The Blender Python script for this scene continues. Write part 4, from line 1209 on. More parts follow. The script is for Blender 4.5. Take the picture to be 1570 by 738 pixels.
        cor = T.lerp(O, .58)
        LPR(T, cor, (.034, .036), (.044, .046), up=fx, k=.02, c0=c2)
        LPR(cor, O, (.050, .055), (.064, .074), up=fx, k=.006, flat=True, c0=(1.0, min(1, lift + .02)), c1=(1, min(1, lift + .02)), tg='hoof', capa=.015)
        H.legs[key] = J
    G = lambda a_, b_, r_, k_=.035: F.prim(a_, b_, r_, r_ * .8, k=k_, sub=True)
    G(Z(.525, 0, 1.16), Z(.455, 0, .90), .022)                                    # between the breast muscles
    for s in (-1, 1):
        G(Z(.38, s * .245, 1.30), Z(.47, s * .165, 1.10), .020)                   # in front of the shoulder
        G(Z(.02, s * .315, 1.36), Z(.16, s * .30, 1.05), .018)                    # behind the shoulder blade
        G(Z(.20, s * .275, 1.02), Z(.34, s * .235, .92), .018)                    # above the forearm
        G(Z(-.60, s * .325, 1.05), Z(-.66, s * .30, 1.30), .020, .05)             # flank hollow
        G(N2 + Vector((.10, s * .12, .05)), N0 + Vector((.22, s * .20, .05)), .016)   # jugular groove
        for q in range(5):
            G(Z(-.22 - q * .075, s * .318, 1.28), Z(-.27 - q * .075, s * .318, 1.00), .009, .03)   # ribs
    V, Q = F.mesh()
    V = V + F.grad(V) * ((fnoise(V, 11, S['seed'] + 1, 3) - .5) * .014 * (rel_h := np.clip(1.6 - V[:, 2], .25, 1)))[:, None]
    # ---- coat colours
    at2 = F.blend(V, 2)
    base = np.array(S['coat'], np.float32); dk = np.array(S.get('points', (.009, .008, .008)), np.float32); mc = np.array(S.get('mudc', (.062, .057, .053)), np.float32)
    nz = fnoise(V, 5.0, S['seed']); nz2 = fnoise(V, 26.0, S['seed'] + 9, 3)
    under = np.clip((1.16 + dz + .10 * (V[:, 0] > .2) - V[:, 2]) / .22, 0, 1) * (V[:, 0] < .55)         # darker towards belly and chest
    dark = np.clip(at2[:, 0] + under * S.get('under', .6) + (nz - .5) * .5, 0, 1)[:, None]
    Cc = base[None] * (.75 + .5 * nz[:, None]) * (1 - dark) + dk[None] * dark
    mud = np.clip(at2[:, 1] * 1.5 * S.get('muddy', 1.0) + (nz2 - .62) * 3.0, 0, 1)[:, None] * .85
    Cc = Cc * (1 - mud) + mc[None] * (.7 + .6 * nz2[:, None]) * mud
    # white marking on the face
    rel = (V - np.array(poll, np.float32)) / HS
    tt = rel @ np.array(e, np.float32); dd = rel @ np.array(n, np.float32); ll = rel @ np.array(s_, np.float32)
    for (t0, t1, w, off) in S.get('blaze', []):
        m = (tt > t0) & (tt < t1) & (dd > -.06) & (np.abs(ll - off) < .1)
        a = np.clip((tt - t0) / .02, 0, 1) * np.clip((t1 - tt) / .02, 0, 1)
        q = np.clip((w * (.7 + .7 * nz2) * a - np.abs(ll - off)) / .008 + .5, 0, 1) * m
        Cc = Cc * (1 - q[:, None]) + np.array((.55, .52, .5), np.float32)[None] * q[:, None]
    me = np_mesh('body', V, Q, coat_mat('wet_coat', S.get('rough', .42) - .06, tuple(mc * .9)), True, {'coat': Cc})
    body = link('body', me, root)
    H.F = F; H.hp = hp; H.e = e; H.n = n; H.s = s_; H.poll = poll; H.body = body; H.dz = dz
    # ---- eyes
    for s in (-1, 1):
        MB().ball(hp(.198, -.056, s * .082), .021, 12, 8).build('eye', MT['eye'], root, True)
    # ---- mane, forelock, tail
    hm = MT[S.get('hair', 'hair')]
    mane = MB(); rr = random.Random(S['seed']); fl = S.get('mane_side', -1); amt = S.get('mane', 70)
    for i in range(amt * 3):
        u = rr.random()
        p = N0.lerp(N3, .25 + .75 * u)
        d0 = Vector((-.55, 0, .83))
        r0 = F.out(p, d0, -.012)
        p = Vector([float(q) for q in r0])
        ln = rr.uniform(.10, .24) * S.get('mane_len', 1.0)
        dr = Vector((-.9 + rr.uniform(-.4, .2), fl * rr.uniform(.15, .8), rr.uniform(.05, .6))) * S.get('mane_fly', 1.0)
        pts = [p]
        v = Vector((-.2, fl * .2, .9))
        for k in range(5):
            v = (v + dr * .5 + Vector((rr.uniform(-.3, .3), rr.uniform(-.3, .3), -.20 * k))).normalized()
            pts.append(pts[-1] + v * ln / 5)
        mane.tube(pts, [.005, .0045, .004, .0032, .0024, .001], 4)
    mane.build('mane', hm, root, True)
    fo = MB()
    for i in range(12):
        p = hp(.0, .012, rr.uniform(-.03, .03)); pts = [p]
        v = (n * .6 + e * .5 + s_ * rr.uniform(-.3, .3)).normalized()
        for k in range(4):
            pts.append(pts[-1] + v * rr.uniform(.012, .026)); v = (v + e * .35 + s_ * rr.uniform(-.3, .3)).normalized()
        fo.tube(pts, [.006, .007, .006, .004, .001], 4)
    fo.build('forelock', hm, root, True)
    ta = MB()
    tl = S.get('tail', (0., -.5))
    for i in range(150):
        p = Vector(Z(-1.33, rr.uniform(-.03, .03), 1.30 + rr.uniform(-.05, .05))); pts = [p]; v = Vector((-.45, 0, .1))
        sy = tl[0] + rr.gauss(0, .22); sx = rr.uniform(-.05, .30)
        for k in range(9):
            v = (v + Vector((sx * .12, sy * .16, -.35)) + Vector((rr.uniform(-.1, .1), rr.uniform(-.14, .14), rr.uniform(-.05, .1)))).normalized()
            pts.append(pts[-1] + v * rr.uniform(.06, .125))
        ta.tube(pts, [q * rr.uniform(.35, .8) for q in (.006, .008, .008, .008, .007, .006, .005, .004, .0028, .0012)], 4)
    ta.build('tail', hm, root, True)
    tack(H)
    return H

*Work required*
Your task is to reproduce exactly the lines beginning at the line containing "under = np.clip((1.16" and ending at the line containing "coat_mat('wet_coat', S.get('rough', .42)", inclusive.

*Exercise result*
    under = np.clip((1.16 + dz + .10 * (V[:, 0] > .2) - V[:, 2]) / .22, 0, 1) * (V[:, 0] < .55)         # darker towards belly and chest
    dark = np.clip(at2[:, 0] + under * S.get('under', .6) + (nz - .5) * .5, 0, 1)[:, None]
    Cc = base[None] * (.75 + .5 * nz[:, None]) * (1 - dark) + dk[None] * dark
    mud = np.clip(at2[:, 1] * 1.5 * S.get('muddy', 1.0) + (nz2 - .62) * 3.0, 0, 1)[:, None] * .85
    Cc = Cc * (1 - mud) + mc[None] * (.7 + .6 * nz2[:, None]) * mud
    # white marking on the face
    rel = (V - np.array(poll, np.float32)) / HS
    tt = rel @ np.array(e, np.float32); dd = rel @ np.array(n, np.float32); ll = rel @ np.array(s_, np.float32)
    for (t0, t1, w, off) in S.get('blaze', []):
        m = (tt > t0) & (tt < t1) & (dd > -.06) & (np.abs(ll - off) < .1)
        a = np.clip((tt - t0) / .02, 0, 1) * np.clip((t1 - tt) / .02, 0, 1)
        q = np.clip((w * (.7 + .7 * nz2) * a - np.abs(ll - off)) / .008 + .5, 0, 1) * m
        Cc = Cc * (1 - q[:, None]) + np.array((.55, .52, .5), np.float32)[None] * q[:, None]
    me = np_mesh('body', V, Q, coat_mat('wet_coat', S.get('rough', .42) - .06, tuple(mc * .9)), True, {'coat': Cc})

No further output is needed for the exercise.